“聞こえのいい主張” 本心とは裏腹に隠した『基地の引き取り』

このスタイルに決めたのは、千葉県議選がはじまる1月ほど前。そこには中村さんの葛藤がありました。

柏市民の反応が見たくて、日常会話などに“沖縄の基地の話題”を織り交ぜた時でした。

中村之菊さん「沖縄の話をここ柏選挙区内の有権者に対して話しても、まったく反応がない。目の前にいる相手にいうと、ハテナの顔しかされない」

明らかに鈍い“基地問題”への反応。また柏駅前で事前に街宣をしてみた時も…

中村之菊さん「元南城市町の瑞慶覧さんが『街宣するなら僕が行くよ』と言ってくれて柏に来てくれた。柏に来て喋ってもらったんですけど、誰も聞いてないですよ、沖縄の話を。間違いなく届かないんですよ」

わずか9日間の選挙期間でアピールするには、2児の母として実現させたいと願う、第二、第三の公約を全面に出さざるを得ないと考えた中村さんでしたが…。

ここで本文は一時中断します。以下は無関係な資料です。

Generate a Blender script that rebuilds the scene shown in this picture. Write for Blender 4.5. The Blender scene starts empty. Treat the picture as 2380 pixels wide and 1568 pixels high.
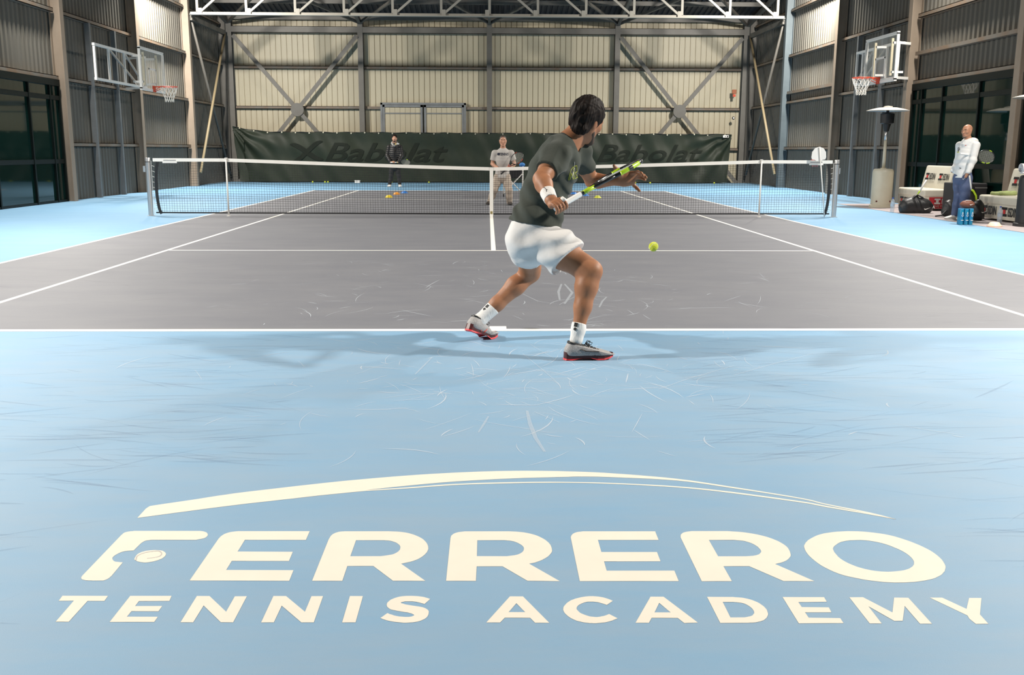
import bpy, bmesh, math, random
import numpy as np
from mathutils import Vector, Matrix
random.seed(7)
SC = bpy.context.scene
COL = SC.collection
PI = math.pi

# ---------------------------------------------------------------- camera
CAM = Vector((-0.07179, -18.5281, 1.24609))
YAW, PITCH, ROLL, FPX = 0.0255063, 0.1920595, 0.0035735, 2238.213   # focal length in pixels of the 2380-wide frame
def _axes():
    cy, sy, cp, sp = math.cos(YAW), math.sin(YAW), math.cos(PITCH), math.sin(PITCH)
    f = Vector((sy*cp, cy*cp, -sp)); r = Vector((cy, -sy, 0)); u = r.cross(f)
    cr, sr = math.cos(ROLL), math.sin(ROLL)
    return cr*r + sr*u, -sr*r + cr*u, f
CR_, CU_, CF_ = _axes()
cam_d = bpy.data.cameras.new('camera')
cam_d.sensor_fit = 'HORIZONTAL'; cam_d.sensor_width = 36; cam_d.lens = 36*FPX/2380
cam_d.clip_start = .05; cam_d.clip_end = 200
cam = bpy.data.objects.new('camera', cam_d); COL.objects.link(cam)
m = Matrix((CR_, CU_, -CF_)).transposed().to_4x4(); m.translation = CAM
cam.matrix_world = m
SC.camera = cam

# ---------------------------------------------------------------- light of the hall
SC.view_settings.view_transform = 'Standard'; SC.view_settings.look = 'None'
SC.view_settings.gamma = 1.0; SC.view_settings.use_curve_mapping = False
SC.view_settings.exposure = 0.0
w = bpy.data.worlds.new('world'); SC.world = w; w.use_nodes = True
w.node_tree.nodes['Background'].inputs[0].default_value = (.02, .025, .035, 1)
w.node_tree.nodes['Background'].inputs[1].default_value = 0.3
FLOOD_Y = (11.0, 3.0, -5.0, -13.5)
FLOOD_W = 950.0
def flood(sx, y):
    d = bpy.data.lights.new('floodlight', 'AREA'); d.shape = 'RECTANGLE'; d.size = .55; d.size_y = .35
    d.energy = FLOOD_W*{11.0: 1.4, 3.0: .58, -5.0: .72, -13.5: 1.2}[y]; d.color = (1.0, .945, .86); d.spread = math.radians(172 if y > 10 else 135)
    o = bpy.data.objects.new('floodlight', d); COL.objects.link(o)
    o.location = (sx*9.55, y, 6.72)
    aim = Vector((sx*(7.6 if y > 10 else 5.6), y + (3.0 if y > 10 else 0), 0)) - o.location
    o.rotation_euler = aim.to_track_quat('-Z', 'Y').to_euler()
for y in FLOOD_Y:
    flood(-1, y); flood(1, y)

# ---------------------------------------------------------------- helpers
def at(px, py, y):                      # the point of the hall seen at a pixel of the photograph, on the plane of depth y
    d = CF_ + CR_*((px-1190)/FPX) - CU_*((py-784)/FPX)
    return CAM + d*((y-CAM.y)/d.y)
def link(o, parent=None):
    COL.objects.link(o)
    if parent is not None: o.parent = parent
    return o
def tag(o, label=None, cat=None, group=None, kind=None):
    if label: o['label'] = label
    if cat: o['category'] = cat
    if group: o['group'] = group
    if kind: o['kind'] = kind
    return o
def empty(name, loc=(0,0,0), rz=0.0, label=None, cat=None, group=None, kind=None):
    o = bpy.data.objects.new(name, None); COL.objects.link(o)
    o.location = loc; o.rotation_euler = (0, 0, rz); o.empty_display_size = .1
    return tag(o, label, cat, group, kind)
def me_from(name, V, F, mat, smooth=False):
    me = bpy.data.meshes.new(name)
    me.from_pydata([tuple(map(float, v)) for v in V], [], [tuple(map(int, f)) for f in F])
    if mat is not None: me.materials.append(mat)
    if smooth: me.polygons.foreach_set('use_smooth', [True]*len(me.polygons))
    me.update()
    return me
def obj(name, V, F, mat, parent=None, smooth=False):
    return link(bpy.data.objects.new(name, me_from(name, V, F, mat, smooth)), parent)
def share(name, me, parent=None, loc=(0,0,0), rot=None, scale=None):
    o = bpy.data.objects.new(name, me); link(o, parent); o.location = loc
    if rot: o.rotation_euler = rot
    if scale: o.scale = scale
    return o
def copy_tree(o, parent=None):
    c = o.copy(); COL.objects.link(c); c.parent = parent
    for ch in [x for x in bpy.data.objects if x.parent == o]: copy_tree(ch, c)
    return c

class MB:
    """collects shapes for one mesh"""
    def __init__(s): s.V = []; s.F = []
    def add(s, V, F):
        n = len(s.V); s.V += [Vector(v) for v in V]; s.F += [tuple(i+n for i in f) for f in F]; return s
    def box(s, c, d, R=None):
        c = Vector(c); hx, hy, hz = d[0]/2, d[1]/2, d[2]/2
        P = [Vector((x, y, z)) for x in (-hx, hx) for y in (-hy, hy) for z in (-hz, hz)]
        if R is not None: P = [R @ p for p in P]
        return s.add([c+p for p in P], [(0,1,3,2), (4,6,7,5), (0,4,5,1), (2,3,7,6), (0,2,6,4), (1,5,7,3)])
    def mm(s, a, b): return s.box([(a[i]+b[i])/2 for i in range(3)], [abs(b[i]-a[i]) for i in range(3)])
    def bar(s, a, b, w, h, up=(0,0,1)):                       # rectangular bar from a to b, w across, h along up
        a, b = Vector(a), Vector(b); d = (b-a); L = d.length; d.normalize()
        u = Vector(up); u = u - d*u.dot(d)
        if u.length < 1e-4: u = Vector((1,0,0)) - d*d.x
        u.normalize(); l = u.cross(d)
        R = Matrix((d, l, u)).transposed()
        return s.box((a+b)/2, (L, w, h), R)
    def tube(s, pts, r, n=8, closed=False, caps=True):
        pts = [Vector(p) for p in pts]; m = len(pts); rs = r if isinstance(r, (list, tuple)) else [r]*m
        V = []; F = []; prev = None
        for i, p in enumerate(pts):
            if closed: t = pts[(i+1) % m] - pts[i-1]
            else: t = pts[min(i+1, m-1)] - pts[max(i-1, 0)]
            t.normalize()
            if prev is None:
                a = Vector((0,0,1)) if abs(t.z) < .9 else Vector((1,0,0))
                x = t.cross(a).normalized()
            else:
                x = (prev - t*prev.dot(t)).normalized()
            prev = x; y = t.cross(x)
            V += [p + (x*math.cos(2*PI*k/n) + y*math.sin(2*PI*k/n))*rs[i] for k in range(n)]
        for i in range(m if closed else m-1):
            j = (i+1) % m
            for k in range(n):
                F.append((i*n+k, i*n+(k+1) % n, j*n+(k+1) % n, j*n+k))
        if caps and not closed:
            F.append(tuple(range(n-1, -1, -1))); F.append(tuple((m-1)*n+k for k in range(n)))
        return s.add(V, F)
    def lathe(s, prof, c=(0,0,0), n=32, cap=True):            # profile of (r, z)
        c = Vector(c); V = []; F = []; m = len(prof)
        for r, z in prof:
            V += [c + Vector((r*math.cos(2*PI*k/n), r*math.sin(2*PI*k/n), z)) for k in range(n)]
        for i in range(m-1):
            for k in range(n):
                F.append((i*n+k, i*n+(k+1) % n, (i+1)*n+(k+1) % n, (i+1)*n+k))
        if cap:
            F.append(tuple(range(n-1, -1, -1))); F.append(tuple((m-1)*n+k for k in range(n)))
        return s.add(V, F)
    def sphere(s, c, r, n=12, m=8, R=None):
        c = Vector(c); r = r if isinstance(r, (tuple, list)) else (r, r, r)
        V = []; F = []
        for i in range(1, m):
            a = PI*i/m
            for k in range(n):
                b = 2*PI*k/n
                p = Vector((r[0]*math.sin(a)*math.cos(b), r[1]*math.sin(a)*math.sin(b), r[2]*math.cos(a)))
                V.append(c + (R @ p if R is not None else p))
        t = Vector((0,0,r[2])); t = R @ t if R is not None else t
        V += [c+t, c-t]; T = len(V)-2
        for i in range(m-2):
            for k in range(n):
                F.append((i*n+k, (i+1)*n+k, (i+1)*n+(k+1) % n, i*n+(k+1) % n))
        for k in range(n):
            F.append((T, k, (k+1) % n)); F.append((T+1, (m-2)*n+(k+1) % n, (m-2)*n+k))
        return s.add(V, F)
    def prism(s, poly, z0, z1, M=None):                        # polygon in xy, extruded in z, then M
        n = len(poly)
        V = [Vector((x, y, z0)) for x, y in poly] + [Vector((x, y, z1)) for x, y in poly]
        if M is not None: V = [M @ v for v in V]
        F = [tuple(range(n-1, -1, -1)), tuple(range(n, 2*n))] + [(i, (i+1) % n, n+(i+1) % n, n+i) for i in range(n)]
        return s.add(V, F)
    def build(s, name, mat, parent=None, smooth=False, bevel=0.0, seg=2, auto=False):
        me = me_from(name, s.V, s.F, mat, smooth)
        if bevel > 0:
            bm = bmesh.new(); bm.from_mesh(me)
            bmesh.ops.remove_doubles(bm, verts=bm.verts, dist=1e-5)
            es = [e for e in bm.edges if len(e.link_faces) == 2 and e.calc_face_angle(0) > .5]
            bmesh.ops.bevel(bm, geom=es, offset=bevel, segments=seg, profile=.5, affect='EDGES', clamp_overlap=True)
            bm.to_mesh(me); bm.free()
            if smooth: me.polygons.foreach_set('use_smooth', [True]*len(me.polygons))
        if auto:
            bm = bmesh.new(); bm.from_mesh(me)
            for e in bm.edges:
                e.smooth = not (len(e.link_faces) == 2 and e.calc_face_angle(0) > .6)
            for f in bm.faces: f.smooth = True
            bm.to_mesh(me); bm.free()
        return link(bpy.data.objects.new(name, me), parent)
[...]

中村之菊さん「基地を避けてじゃないけど。耳障りのいい主張をする様にしなければならないと思ったら、実は2月の半ば位にどもるようになっちゃったわけよ。喋りたいけど、言葉が出ないみたいなことに生まれて初めてなって」
長男・中村聖也さん「主張したいことと、受かりたい気持ちがぶつかり合って、本当に伝えたいことが言えない。薄々そういうのもあると思っていた」

体に異変をきたすほど葛藤していた時、背中を押してくれたのは支援者でした。

支援者「沖縄への抑圧とか差別が本当にひどくなり社会運動の要素だけでは足りない中で、やっぱり選挙で1議席を獲る。大丈夫だよということを言い続けた」
支援者「柏で響く声は届けなければならないので。中村さんの言葉で」

中村之菊さん(決起集会の挨拶)「周りの人に嘘をついているような気がしてしまう。これはものすごく私にとっては正直辛かった。皆さんに本当に毎日支えられて、毎日声をかけて頂いて。ようやく今日を迎えられたと思っている。ありがとうございます」

基地引き取りを半ば封印して臨んだ今回の選挙。でも時に唯一の女性候補者という流れから、急に基地問題へとつながる場面も…。

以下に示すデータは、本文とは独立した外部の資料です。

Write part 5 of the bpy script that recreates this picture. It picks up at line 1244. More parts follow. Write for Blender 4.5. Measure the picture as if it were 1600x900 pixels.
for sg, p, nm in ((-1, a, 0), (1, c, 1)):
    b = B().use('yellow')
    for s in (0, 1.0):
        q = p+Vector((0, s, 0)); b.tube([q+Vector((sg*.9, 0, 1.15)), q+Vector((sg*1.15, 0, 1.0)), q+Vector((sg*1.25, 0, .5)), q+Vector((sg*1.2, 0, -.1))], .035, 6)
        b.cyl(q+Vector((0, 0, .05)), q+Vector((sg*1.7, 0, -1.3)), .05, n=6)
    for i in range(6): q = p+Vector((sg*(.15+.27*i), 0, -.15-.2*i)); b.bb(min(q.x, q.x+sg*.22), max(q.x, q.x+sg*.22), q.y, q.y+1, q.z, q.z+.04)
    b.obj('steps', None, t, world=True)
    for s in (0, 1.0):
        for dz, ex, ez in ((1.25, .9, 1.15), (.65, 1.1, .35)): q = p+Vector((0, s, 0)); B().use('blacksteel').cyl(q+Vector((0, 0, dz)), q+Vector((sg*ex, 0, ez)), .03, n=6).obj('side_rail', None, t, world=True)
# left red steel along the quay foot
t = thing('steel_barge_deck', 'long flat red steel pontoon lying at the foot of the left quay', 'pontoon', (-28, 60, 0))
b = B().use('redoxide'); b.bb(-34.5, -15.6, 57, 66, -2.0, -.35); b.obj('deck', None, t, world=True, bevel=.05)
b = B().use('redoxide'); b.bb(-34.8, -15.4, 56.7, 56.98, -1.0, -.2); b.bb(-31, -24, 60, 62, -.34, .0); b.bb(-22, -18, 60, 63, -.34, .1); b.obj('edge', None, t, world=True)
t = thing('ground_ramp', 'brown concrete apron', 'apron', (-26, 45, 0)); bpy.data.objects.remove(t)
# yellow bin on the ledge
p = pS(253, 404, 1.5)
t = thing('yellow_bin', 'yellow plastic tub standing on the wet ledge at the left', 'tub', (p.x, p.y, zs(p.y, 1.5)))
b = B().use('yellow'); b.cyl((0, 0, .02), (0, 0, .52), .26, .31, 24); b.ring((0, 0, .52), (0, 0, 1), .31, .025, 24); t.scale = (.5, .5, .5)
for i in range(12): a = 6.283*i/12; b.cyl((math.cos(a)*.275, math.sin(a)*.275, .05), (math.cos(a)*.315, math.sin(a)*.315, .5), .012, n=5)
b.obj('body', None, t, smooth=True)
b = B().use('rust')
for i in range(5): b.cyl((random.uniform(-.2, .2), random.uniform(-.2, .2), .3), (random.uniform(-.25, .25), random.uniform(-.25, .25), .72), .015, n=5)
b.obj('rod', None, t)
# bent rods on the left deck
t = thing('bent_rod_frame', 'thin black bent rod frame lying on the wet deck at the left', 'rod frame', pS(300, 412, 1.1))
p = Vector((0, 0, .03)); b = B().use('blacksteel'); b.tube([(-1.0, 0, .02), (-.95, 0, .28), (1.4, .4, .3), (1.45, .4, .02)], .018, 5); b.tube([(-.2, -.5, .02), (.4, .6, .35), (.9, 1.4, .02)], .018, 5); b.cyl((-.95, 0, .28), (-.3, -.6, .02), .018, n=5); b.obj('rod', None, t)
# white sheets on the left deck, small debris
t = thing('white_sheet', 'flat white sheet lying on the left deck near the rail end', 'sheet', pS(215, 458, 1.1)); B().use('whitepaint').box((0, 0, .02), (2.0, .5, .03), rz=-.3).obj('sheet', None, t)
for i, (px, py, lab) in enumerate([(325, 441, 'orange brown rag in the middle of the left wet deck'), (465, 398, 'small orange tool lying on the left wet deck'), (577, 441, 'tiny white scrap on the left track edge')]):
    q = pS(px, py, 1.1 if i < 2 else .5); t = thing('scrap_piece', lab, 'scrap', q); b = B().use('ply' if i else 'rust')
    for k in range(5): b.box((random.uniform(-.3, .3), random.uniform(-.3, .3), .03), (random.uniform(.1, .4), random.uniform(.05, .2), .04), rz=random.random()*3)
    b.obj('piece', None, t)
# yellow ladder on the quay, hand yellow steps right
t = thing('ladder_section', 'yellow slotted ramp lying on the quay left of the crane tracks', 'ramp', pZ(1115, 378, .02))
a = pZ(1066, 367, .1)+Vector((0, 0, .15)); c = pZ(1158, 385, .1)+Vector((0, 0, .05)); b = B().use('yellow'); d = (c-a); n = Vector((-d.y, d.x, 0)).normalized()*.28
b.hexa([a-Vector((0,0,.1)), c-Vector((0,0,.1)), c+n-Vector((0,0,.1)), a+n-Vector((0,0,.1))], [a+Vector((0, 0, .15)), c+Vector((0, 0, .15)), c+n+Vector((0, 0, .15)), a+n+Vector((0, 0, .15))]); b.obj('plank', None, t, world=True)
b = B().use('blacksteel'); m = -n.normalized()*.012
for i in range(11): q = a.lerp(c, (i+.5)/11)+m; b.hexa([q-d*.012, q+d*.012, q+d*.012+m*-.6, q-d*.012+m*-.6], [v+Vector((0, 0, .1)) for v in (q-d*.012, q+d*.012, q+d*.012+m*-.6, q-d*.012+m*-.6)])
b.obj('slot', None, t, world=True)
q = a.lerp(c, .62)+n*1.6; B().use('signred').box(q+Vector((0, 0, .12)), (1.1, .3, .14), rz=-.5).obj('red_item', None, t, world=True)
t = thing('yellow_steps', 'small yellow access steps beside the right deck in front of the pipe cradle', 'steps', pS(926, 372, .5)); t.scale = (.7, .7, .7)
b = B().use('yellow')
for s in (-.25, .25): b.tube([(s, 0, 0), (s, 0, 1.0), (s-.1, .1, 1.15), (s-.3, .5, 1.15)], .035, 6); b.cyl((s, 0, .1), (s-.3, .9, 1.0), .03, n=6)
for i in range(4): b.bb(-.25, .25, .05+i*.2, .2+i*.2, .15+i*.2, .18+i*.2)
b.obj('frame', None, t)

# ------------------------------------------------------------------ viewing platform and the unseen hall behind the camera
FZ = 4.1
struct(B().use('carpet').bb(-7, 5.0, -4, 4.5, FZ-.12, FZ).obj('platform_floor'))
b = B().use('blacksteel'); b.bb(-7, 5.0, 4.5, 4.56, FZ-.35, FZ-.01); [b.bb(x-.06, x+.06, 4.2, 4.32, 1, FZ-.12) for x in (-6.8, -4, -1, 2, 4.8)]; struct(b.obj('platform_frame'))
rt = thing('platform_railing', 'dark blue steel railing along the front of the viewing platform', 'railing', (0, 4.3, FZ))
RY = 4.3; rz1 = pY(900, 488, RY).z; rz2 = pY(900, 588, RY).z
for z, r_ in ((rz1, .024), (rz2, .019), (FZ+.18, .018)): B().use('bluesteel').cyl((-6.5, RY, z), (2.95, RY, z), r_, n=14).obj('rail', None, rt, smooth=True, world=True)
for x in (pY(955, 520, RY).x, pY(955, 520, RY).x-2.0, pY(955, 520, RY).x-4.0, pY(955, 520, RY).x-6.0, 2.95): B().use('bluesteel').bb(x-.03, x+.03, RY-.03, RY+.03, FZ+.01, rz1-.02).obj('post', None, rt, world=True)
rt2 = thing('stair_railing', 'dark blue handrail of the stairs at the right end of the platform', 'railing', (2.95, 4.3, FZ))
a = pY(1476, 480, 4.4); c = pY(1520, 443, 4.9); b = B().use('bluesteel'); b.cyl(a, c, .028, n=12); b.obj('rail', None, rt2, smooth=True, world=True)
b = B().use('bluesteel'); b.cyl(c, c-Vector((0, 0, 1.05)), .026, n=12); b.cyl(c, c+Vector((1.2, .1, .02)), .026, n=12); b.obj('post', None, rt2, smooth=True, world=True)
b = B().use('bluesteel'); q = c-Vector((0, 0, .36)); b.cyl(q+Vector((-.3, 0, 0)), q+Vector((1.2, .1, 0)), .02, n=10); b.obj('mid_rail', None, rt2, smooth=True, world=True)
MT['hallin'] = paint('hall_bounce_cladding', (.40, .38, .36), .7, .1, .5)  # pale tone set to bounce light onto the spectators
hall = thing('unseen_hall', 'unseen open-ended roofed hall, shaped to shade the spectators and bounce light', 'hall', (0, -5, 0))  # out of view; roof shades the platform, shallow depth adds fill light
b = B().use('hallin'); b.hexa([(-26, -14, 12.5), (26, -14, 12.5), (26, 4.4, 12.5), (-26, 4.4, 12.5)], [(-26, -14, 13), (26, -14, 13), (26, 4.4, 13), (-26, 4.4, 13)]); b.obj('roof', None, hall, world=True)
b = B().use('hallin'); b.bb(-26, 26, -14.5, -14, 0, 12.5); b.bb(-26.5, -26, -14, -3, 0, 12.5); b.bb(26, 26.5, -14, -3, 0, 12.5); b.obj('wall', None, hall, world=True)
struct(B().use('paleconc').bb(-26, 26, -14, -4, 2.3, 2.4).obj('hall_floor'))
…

中村之菊さん「私は唯一の女性候補者として、声を大にして伝えたい。石垣島、あるいは与那国島、抑圧されています。私たち一人ひとりの安全保障を担うために、小さな島に、軍事基地をどんどん作っている。不幸になるなら皆で不幸になるべきです」

右翼時代に染みついた我が道を行くスタイルはそう簡単に抜けません。